Source: Thomas Reuters Foundation
Women on average have only three-quarters of the legal protections given to men during their working life, ranging from bans on entering some jobs to a lack of equal pay or freedom from sexual harassment, the World Bank said on Wednesday. 

Researchers examined whether adult men and women had equal rights under the law in 187 countries to produce an equality index and measure progress over the last decade. 

They probed laws linked to women’s work and economic freedom, including the right to work in all the same jobs as men and get paid equally, penalties for sexual harassment at work, parental work protections and inheritance rights. 

“If women have equal opportunities to reach their full potential, the world would not only be fairer, it would be more prosperous as well,” World Bank Group’s interim president Kristalina Georgieva said in a statement. 

Discriminatory laws mean women are held back from gaining economic independence and also contribute to a loss of $160 trillion in lost earnings worldwide each year, the World Bank said in a 2018 report. 

The new study also looked at issues such as women’s freedom of movement and protection from domestic abuse on the basis that these also impact on women’s economic independence.  
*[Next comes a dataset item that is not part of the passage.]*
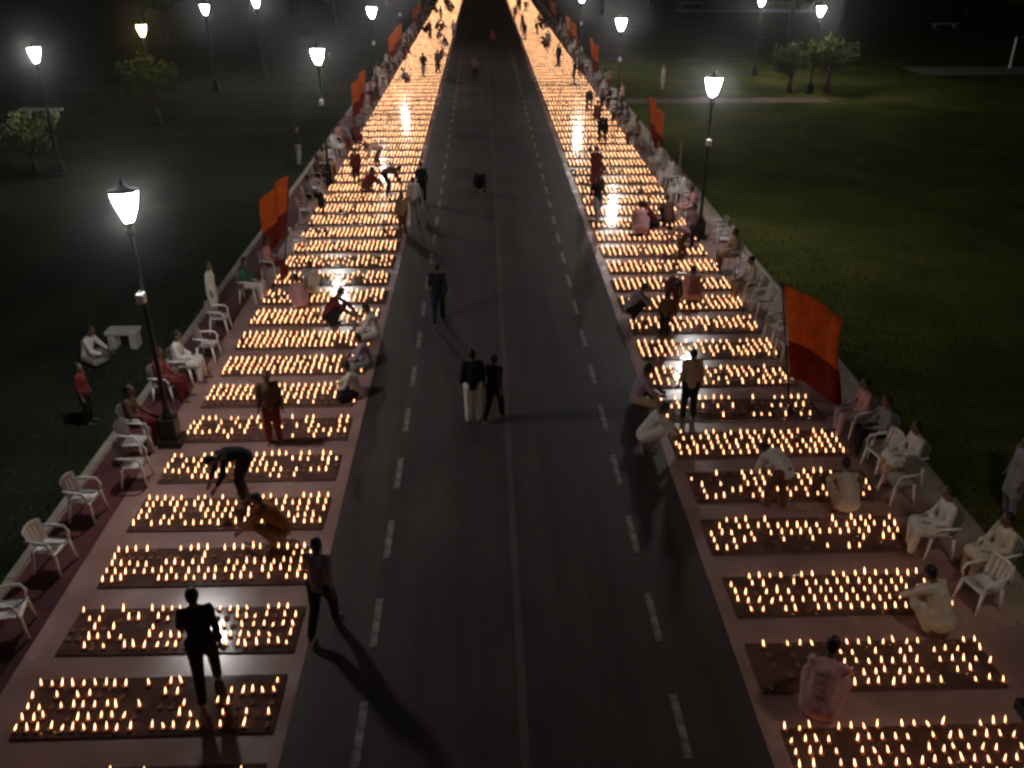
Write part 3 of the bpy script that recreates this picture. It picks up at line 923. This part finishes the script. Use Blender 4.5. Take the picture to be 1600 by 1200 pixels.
for i in range(44):
    side = -1 if i % 2 else 1
    y = 54 + (i // 2) * 2.2 + r3.uniform(-.5, .5)
    x = (-7.0 if side < 0 else 7.95) + r3.uniform(-.25, .25)
    nm = 'left' if side < 0 else 'right'
    ang = (FR if side < 0 else FL) + r3.uniform(-.3, .3)
    if i % 3:
        chair(x, y, ang, 'tiny white chair far along the %s pavement edge' % nm, 'far chairs of the %s row' % nm)
    if i % 3 != 1:
        person(x, y, ang, 'sit' if i % 3 else 'stand', r3.choice(['white', 'pink', 'red', 'cream', 'brown', 'tan']), r3.choice(['white', 'brown', 'maroon']),
               'tiny %s figure far along the %s pavement edge' % ('seated' if i % 3 else 'standing', nm), 'far %s spectators %s' % ('seated' if i % 3 else 'standing', nm), .004, 1.0, False, 0)

# ------------------------------------------------------------------ mats of oil lamps
PITCH_L, PITCH_R = 1.545, 1.57
MAT_D = 1.02


def mat_mesh(w):
    bm = bmesh.new()
    box(bm, 0, w, 0, MAT_D, .0, .026, .006)
    return mesh_of('lamp_mat', bm, 'mat')


MML, MMR = mat_mesh(LEFT_IN - LEFT_OUT), mat_mesh(RIGHT_OUT - RIGHT_IN)
ORD = ['first', 'second', 'third', 'fourth', 'fifth', 'sixth', 'seventh', 'eighth', 'ninth', 'tenth', 'eleventh', 'twelfth', 'thirteenth', 'fourteenth', 'fifteenth', 'sixteenth', 'seventeenth', 'eighteenth', 'nineteenth', 'twentieth']
# how many of a mat's lamps are there and burn: (outer third, middle, road third)
LIT_L = [(.2, .25, .3), (.80, .55, .22), (.45, .75, .75), (.72, .80, .85), (.75, .85, .8), (.7, .7, .5), (.75, .72, .7), (.98, .98, .92), (.98, .97, .85), (.97, .92, .8), (.95, .92, .75), (.8, .9, .85), (.95, .6, .85), (.6, .5, .6)]
LIT_R = [(.9, .9, .8), (.65, .92, .28), (.92, .92, .7), (.75, .62, .62), (.5, .9, .5), (.92, .9, .8), (.6, .45, .7), (.65, .7, .9), (.75, .7, .9), (.9, .85, .8), (.95, .9, .9)]
lamps = []     # x, y, lit, side, mat index
rl = random.Random(5)
for side in (-1, 1):
    k = 0
    y0 = 8.66 - 1.545 if side < 0 else 7.57
    pitch = PITCH_L if side < 0 else PITCH_R
    lits = LIT_L if side < 0 else LIT_R
    x_in, x_out = (LEFT_IN, LEFT_OUT) if side < 0 else (RIGHT_IN, RIGHT_OUT)
    nc = 23 if side < 0 else 20
    nm = 'left' if side < 0 else 'right'
    while y0 + k * pitch < 150:
        yf = y0 + k * pitch
        o = link('lamp_mat', MML if side < 0 else MMR, None, (min(x_in, x_out) + rl.uniform(-.05, .05), yf + rl.uniform(-.03, .02), .005), rl.uniform(-.010, .010))
        o.scale = (rl.uniform(.98, 1.02), rl.uniform(.95, 1.04), 1)
        if k < 20:
            tag(o, 'dark mat carrying oil lamps, %s from the near end on the %s of the road' % (ORD[k], nm), 'mat', 'mats of oil lamps %s of the road' % nm)
        else:
            tag(o, 'far mat merging into the golden glow of lamps on the %s' % nm, 'mat', 'far mats of oil lamps %s of the road' % nm)
        lit = lits[k] if k < len(lits) else (rl.uniform(.78, 1), rl.uniform(.8, 1), rl.uniform(.8, 1))
        drop = [rl.random() < .05 for _ in range(5)] if k > 2 else [False] * 5
        for c in range(nc):
            t = c / (nc - 1)               # 0 at the road end
            p = lit[2] if t < .33 else (lit[1] if t < .66 else lit[0])
            x = x_in + (x_out - x_in) * (.022 + .956 * t)
            for j in range(5):
                yy = yf + .11 + .20 * j
                jx, jy = rl.gauss(0, .010), rl.gauss(0, .014)
                here = rl.random() < .35 + .65 * p
                burns = rl.random() < p / (.35 + .65 * p) and not (drop[j] and rl.random() < .8)
                if not here or any((x - a) ** 2 + (yy - b_) ** 2 < r_ * r_ for a, b_, r_ in CLEAR):
                    continue
                lamps.append((x + jx, yy + jy, burns, side, k))
        k += 1


def bowl_mesh(seg, fine):
    bm = bmesh.new()
    if fine:
        lathe(bm, [(.022, 0), (.036, .010), (.046, .026), (.043, .028), (.034, .018)], seg)
        # pinched spout that holds the wick
        for v in bm.verts:
            if v.co.y > .02 and v.co.z > .02:
                v.co.y += .012; v.co.x *= .7
    else:
        lathe(bm, [(.024, 0), (.046, .026), (.034, .018)], seg)
    return mesh_of('bowl', bm, 'clay', fine)


FPROF = [(.003, .0), (.0060, .011), (.0070, .021), (.0052, .041), (.0025, .058), (.0007, .072)]
LEAN = 0.75       # the breeze lays the flames over, away from the camera (tangent)


def flame_mesh(seg=7):
    bm = bmesh.new()
    lathe(bm, FPROF, seg)
    for v in bm.verts:
        v.co.y += LEAN * v.co.z
    return mesh_of('flame', bm, 'flame', True)


BM_, FM_ = bowl_mesh(10, True), flame_mesh()


def in_frame(x, y):
    d = cam.rotation_euler.to_matrix().transposed() @ Vector((x, y, -CAM_H))
    px, py = 800 + FPX * d.x / -d.z, 600 - FPX * d.y / -d.z
    return -5 < px < 1605 and -5 < py < 1203


MATZ = .031
vis = sorted([l for l in lamps if in_frame(l[0], l[1])], key=lambda l: l[0] ** 2 + l[1] ** 2)
near = vis[:300]
near_set = set(near)
for x, y, burns, side, k in near:
    nm = 'left' if side < 0 else 'right'
    o = link('oil_lamp', BM_, None, (x, y, MATZ), rl.uniform(-.35, .35))
    if burns:
        f = link('flame', FM_, o)
        f.location = (0, .012, .018)
        w_ = rl.uniform(.8, 1.2)
        f.scale = (w_, w_, rl.uniform(.6, 1.35))
        f.rotation_euler = (rl.uniform(-.3, .25), rl.uniform(-.2, .2), 0)
    tag(o, '%s clay oil lamp on the %s mat from the near end, %s of the road' % ('burning' if burns else 'unlit', ORD[k], nm), 'oil lamp',
        '%s oil lamps on the %s %s mat' % ('burning' if burns else 'unlit', ORD[k], nm))
rest = [l for l in lamps if l not in near_set]


def merged(protos, pts):
    """many copies of a small mesh with two materials in one mesh"""
    V, F, MI = [], [], []
    off = 0
    for (pv, pf, mi), P3, SC in protos:
        n = len(P3)
        v = pv[None, :, :] * SC[:, None, :] + P3[:, None, :]
        f = pf[None, :, :] + (np.arange(n) * len(pv))[:, None, None] + off
        V.append(v.reshape(-1, 3)); F.append(f.reshape(-1, 3)); MI.append(np.full(n * len(pf), mi))
        off += n * len(pv)
    V, F, MI = np.concatenate(V), np.concatenate(F), np.concatenate(MI)
    me = bpy.data.meshes.new('oil_lamps')
    me.vertices.add(len(V)); me.vertices.foreach_set('co', V.ravel())
    me.loops.add(F.size); me.loops.foreach_set('vertex_index', F.ravel())
    me.polygons.add(len(F)); me.polygons.foreach_set('loop_start', np.arange(len(F)) * 3); me.polygons.foreach_set('loop_total', np.full(len(F), 3))
    me.polygons.foreach_set('material_index', MI)
    me.materials.append(M['clay']); me.materials.append(M['flame'])
    me.update(calc_edges=True)
    return me


def tri_arrays(bm):
    bmesh.ops.triangulate(bm, faces=bm.faces[:])
    bm.verts.index_update()
    v = np.array([tuple(x.co) for x in bm.verts]); f = np.array([[q.index for q in fc.verts] for fc in bm.faces])
    bm.free()
    return v, f


bm = bmesh.new(); lathe(bm, [(.024, 0), (.046, .026), (.034, .018)], 6); bw = tri_arrays(bm)
bm = bmesh.new(); lathe(bm, [(.003, .0), (.0078, .024), (.0007, .079)], 5)
for v in bm.verts:
    v.co.y += .75 * v.co.z
fl = tri_arrays(bm)
pb = np.array([(x, y, MATZ) for x, y, *_ in rest])
pf_ = np.array([(x, y + .01, MATZ + .018) for x, y, b_, *_ in rest if b_])
rs = np.random.RandomState(11)
sf = np.ones((len(pf_), 3)); sf[:, 2] = rs.uniform(.6, 1.35, len(pf_)); sf[:, 0] = sf[:, 1] = rs.uniform(.8, 1.2, len(pf_))
om = merged([((*bw, 0), pb, np.ones((len(pb), 3))), ((*fl, 1), pf_, sf)], None)
oo = link('oil_lamps', om)
oo['kind'] = 'stuff'
tag(oo, 'thousands of burning clay oil lamps in rows along both sides of the road', 'oil lamps')

# ------------------------------------------------------------------ night haze
HAZE = 0.00045
if HAZE > 0:
    bm = bmesh.new(); box(bm, -70, 80, -14, 168, -1.2, 10.6)
    hm = bpy.data.meshes.new('haze'); bm.to_mesh(hm); bm.free()
    m = bpy.data.materials.new('night_haze'); m.use_nodes = True
    nt = m.node_tree
    for n in list(nt.nodes):
        nt.nodes.remove(n)
    pv = nt.nodes.new('ShaderNodeVolumePrincipled')
    pv.inputs['Color'].default_value = (.85, .85, .85, 1)
    pv.inputs['Density'].default_value = HAZE
    pv.inputs['Anisotropy'].default_value = .965
    mo = nt.nodes.new('ShaderNodeOutputMaterial')
    nt.links.new(pv.outputs[0], mo.inputs['Volume'])
    hm.materials.append(m)
    ho = link('haze', hm)
    ho['kind'] = 'stuff'
    tag(ho, 'thin night haze over the road and lawns', 'haze')
print('lamps', len(lamps), 'near', len(near))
It found steady progress over the last decade: a total of 131 countries had enacted reforms to women’s rights. 

Six countries - Belgium, Denmark, France, Latvia, Luxembourg, and Sweden – now hold perfect scores of 100 in the index compared to none 10 years ago. 

However, 56 countries made no improvements to equality laws at all in the areas studied over the last 10 years. 

The index also highlighted wide variations across regions. 

Europe and Central Asia had the highest regional equality score, with women getting about 85 percent of the rights granted to men on average, while in the Middle East and North Africa women had fewer than half the rights of men.

“We definitely are making progress but we can’t rest on our laurels - we have got to keep governments moving in the right direction,” Jacqui Hunt, Europe director of global women’s rights group Equality Now told the Thomson Reuters Foundation. 

She added a perfect score was no guarantee that rights would always be respected and urged governments to proactively work to fight gender discrimination.